*Problem requirements:* Identify the lines that contain the string "picture" and copy all of them.

------ Provided data

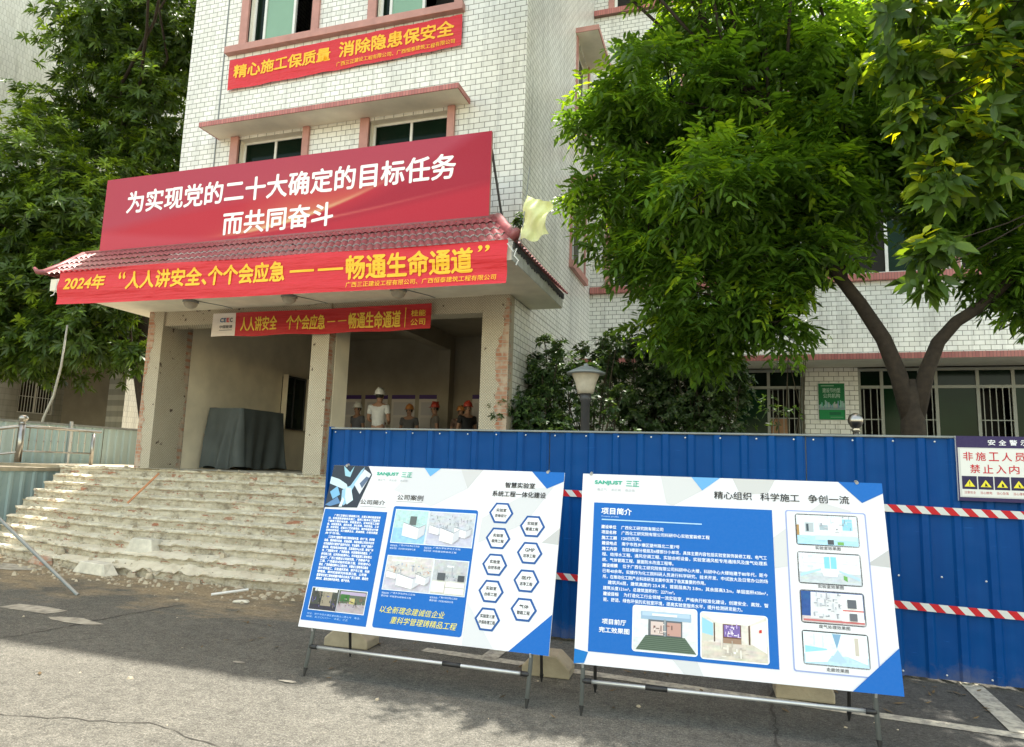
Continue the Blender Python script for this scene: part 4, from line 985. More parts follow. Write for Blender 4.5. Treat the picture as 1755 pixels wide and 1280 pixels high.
picture(LB, lf, .302, .136, .538, .295, [((92, 100, 84), .4, (168, 158, 164))] + [RC((176, 160, 190), .05, .8, .98, .95), RC((58, 110, 52), .08, .5, .4, .82), RC((190, 180, 120), .42, .4, .62, .66)] + clutter(40, .02, .2, .95, .6, [(50, 60, 44), (140, 96, 80), (80, 74, 70), (190, 180, 186)], 6, .07), (226, 230, 236))
P = Print(); L = 2
P.poly([(.0, .93), (.3, .94), (.378, 1.218), (.33, 1.289), (.002, 1.289)], (46, 54, 66), 2)
for i, (c, pts) in enumerate((((196, 220, 232), [(.0, 1.19), (.08, 1.17), (.16, 1.13), (.19, 1.08), (.13, 1.09), (.0, 1.13)]), ((150, 192, 220), [(.13, 1.08), (.2, 1.12), (.27, 1.25), (.3, 1.28), (.27, 1.2), (.22, 1.08), (.23, 1.0), (.17, .95), (.14, 1.0)]), ((206, 230, 240), [(.16, 1.1), (.21, 1.1), (.25, 1.0), (.2, .96), (.17, 1.02)]), ((150, 196, 214), [(.1, 1.285), (.13, 1.2), (.18, 1.19), (.2, 1.285), (.17, 1.23)]), ((206, 212, 220), [(.23, 1.13), (.3, 1.26), (.37, 1.22), (.3, 1.05)]), ((90, 106, 132), [(.28, 1.14), (.33, 1.2), (.36, 1.19), (.31, 1.1)]), ((120, 176, 214), [(.02, 1.06), (.08, 1.11), (.12, 1.04), (.06, 1.0)]), ((92, 132, 176), [(.0, .95), (.1, 1.02), (.14, .97), (.05, .94)]), ((214, 232, 238), [(.13, .94), (.15, 1.02), (.17, 1.0), (.16, .94)]))):
    P.poly(pts, c, 3 + i * .2)
P.build('picture', lf, LB)

# right board ----------------------------------------------------------------
RB, rf = stand('blue and white display board with a long project text, right of the other board', (-.979, 4.661, 0), .068, 13, -.06, 1.94, .318, 1.612, 1.787, .52)
P = Print(); P.grid(0, 0, 2, 1.294, 12, 8, lambda u, v: (225, 226, 231))
for c, pts in (((206, 207, 209), [(.56, 1.294), (.773, 1.294), (.845, 1.201), (.65, 1.087), (.6, 1.1)]), ((198, 198, 198), [(1.05, 1.294), (1.33, 1.294), (1.28, 1.2), (1.1, 1.18)]), ((208, 208, 210), [(1.3, .9), (1.62, 1.15), (1.8, 1.1), (1.39, .72), (1.3, .7)]), ((188, 188, 189), [(1.86, .76), (2, .86), (2, .75)]), ((206, 207, 211), [(.64, .086), (.8, .086), (.84, 0), (.72, 0)])): P.poly(pts, c, 1)
P.poly([(.773, 1.294), (.968, 1.294), (.845, 1.201)], (104, 168, 222), 2); P.poly([(1.732, 1.294), (2, 1.294), (2, 1.226), (1.868, 1.157)], (6, 100, 184), 2); P.poly([(2, .271), (2, 0), (1.716, 0)], (0, 98, 184), 5.5); P.poly([(0, .093), (.093, .078), (.07, .009), (0, 0)], (0, 112, 188), 2)
P.rect(.091, .083, 1.301, 1.085, BLU, 2); P.rrect(1.385, .083, 1.882, 1.09, .015, (150, 165, 215), 2); P.rrect(1.393, .091, 1.874, 1.082, .012, (224, 225, 229), 3)
P.build('printed_sheet', rf, RB)
P = Print(); P.lay = 4; logo(P, .089, 1.212)
P.text('精心组织', .925, 1.145, 1.175, 1.2, INK, .012); P.text('科学施工', 1.23, 1.145, 1.48, 1.2, INK, .012); P.text('争创一流', 1.535, 1.145, 1.79, 1.2, INK, .012)
P.text('项目简介', .145, 1.003, .361, 1.052, WHT, .025); P.line('Project profile', .148, .985, .011, (200, 220, 244), 0, .27); P.rect(.15, .962, .84, .97, (170, 208, 238))
def bl(i, head, s, x1, ind=0):
    y = .905 - i * .0378; h = .025; x = .15 + i * .0025 + ind
    if head: P.line(head, x, y, h, WHT, .028, x + .105); x += .14
    P.line(s, x, y, h, (240, 246, 252), .014, x1)
bl(0, '建设单位', '广西化工研究院有限公司', .58); bl(1, '项目名称', '广西化工研究院有限公司科研中心实验室装修工程', .89); bl(2, '施工工期', '120日历天。', .43); bl(3, '建设地点', '南宁市西乡塘区望州路北二里7号', .69)
bl(4, '施工内容', '包括3楼部分楼层及6楼部分小单项，具体主要内容包括实验室装饰装修工程、电气工', 1.255); bl(5, None, '程、给排水工程、通风空调工程、实验台柜设备，实验室通风柜专用通排风及废气处理系', 1.255); bl(6, None, '统、气体管路工程、屋面防水改造工程等。', .65)
bl(7, '建设规模', '位于广西化工研究院有限公司科研中心大楼，科研中心大楼始建于80年代，距今', 1.255); bl(8, None, '已有40余年。实楼作为化工院科研人员进行科学研究、技术开发、中试放大及日常办公的场', 1.255); bl(9, None, '所，在推动化工院产业科技研发发展中发挥了极其重要的作用。', .86)
bl(10, None, '建筑共6层，建筑高度约 23.4 米，首层层高为 3.8m，其余层高3.2m，单层面积430m²，', 1.25, .035); bl(11, None, '建筑长度121m²，总建筑面积约：2271m²。', .66); bl(12, '建设目标', '为打造化工行业领域一流实验室，严格执行标准化建设，创建安全、高效、智', 1.25); bl(13, None, '能、舒适、绿色环保的实验室环境，提高实验室服务水平，提升检测研发能力。', 1.09)
P.text('项目前厅', .178, .264, .341, .3, WHT, .025); P.text('完工效果图', .16, .21, .364, .246, WHT, .025)
for s, x0, y0, x1 in (('实验室效果图', 1.56, .838, 1.713), ('实验室效果图', 1.56, .595, 1.713), ('废气处理效果图', 1.549, .35, 1.731), ('走廊效果图', 1.576, .1, 1.703)): P.text(s, x0, y0, x1, y0 + .022, (70, 70, 76), .01, lay=5)
P.build('lettering', rf, RB, gap=.001)
LG = (214, 236, 246); LT = (230, 233, 238)
fl = [((74, 92, 78), [(.2, .36), (.82, .36), (1, .02), (.04, .02)])] + [((104, 122, 104), [(.04 + .16 * k / 8, .02 + .34 * k / 8), (1 - .18 * k / 8, .02 + .34 * k / 8), (1 - .18 * (k + .35) / 8, .02 + .34 * (k + .35) / 8), (.04 + .16 * (k + .35) / 8, .02 + .34 * (k + .35) / 8)]) for k in range(8)]
picture(RB, rf, .39, .119, .797, .396, [((222, 226, 230), .3, (214, 218, 220))] + fl + [RC((150, 178, 204), .12, .72, .92, .9), RC((176, 200, 222), .14, .8, .9, .89), RC((98, 104, 110), .24, .36, .78, .72), RC((214, 196, 190), .28, .38, .48, .68), RC((190, 150, 140), .54, .38, .76, .68), RC((150, 156, 162), .49, .36, .52, .74)] + clutter(14, .28, .38, .74, .62, [(130, 84, 76), (226, 214, 208), (110, 90, 84)], 7, .06) + [RC((236, 240, 246), .3, .81, .7, .86)], (236, 240, 244), .012)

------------

*Written solution:*
Continue the Blender Python script for this scene: part 4, from line 985. More parts follow. Write for Blender 4.5. Treat the picture as 1755 pixels wide and 1280 pixels high.
picture(LB, lf, .302, .136, .538, .295, [((92, 100, 84), .4, (168, 158, 164))] + [RC((176, 160, 190), .05, .8, .98, .95), RC((58, 110, 52), .08, .5, .4, .82), RC((190, 180, 120), .42, .4, .62, .66)] + clutter(40, .02, .2, .95, .6, [(50, 60, 44), (140, 96, 80), (80, 74, 70), (190, 180, 186)], 6, .07), (226, 230, 236))
P.build('picture', lf, LB)
picture(RB, rf, .39, .119, .797, .396, [((222, 226, 230), .3, (214, 218, 220))] + fl + [RC((150, 178, 204), .12, .72, .92, .9), RC((176, 200, 222), .14, .8, .9, .89), RC((98, 104, 110), .24, .36, .78, .72), RC((214, 196, 190), .28, .38, .48, .68), RC((190, 150, 140), .54, .38, .76, .68), RC((150, 156, 162), .49, .36, .52, .74)] + clutter(14, .28, .38, .74, .62, [(130, 84, 76), (226, 214, 208), (110, 90, 84)], 7, .06) + [RC((236, 240, 246), .3, .81, .7, .86)], (236, 240, 244), .012)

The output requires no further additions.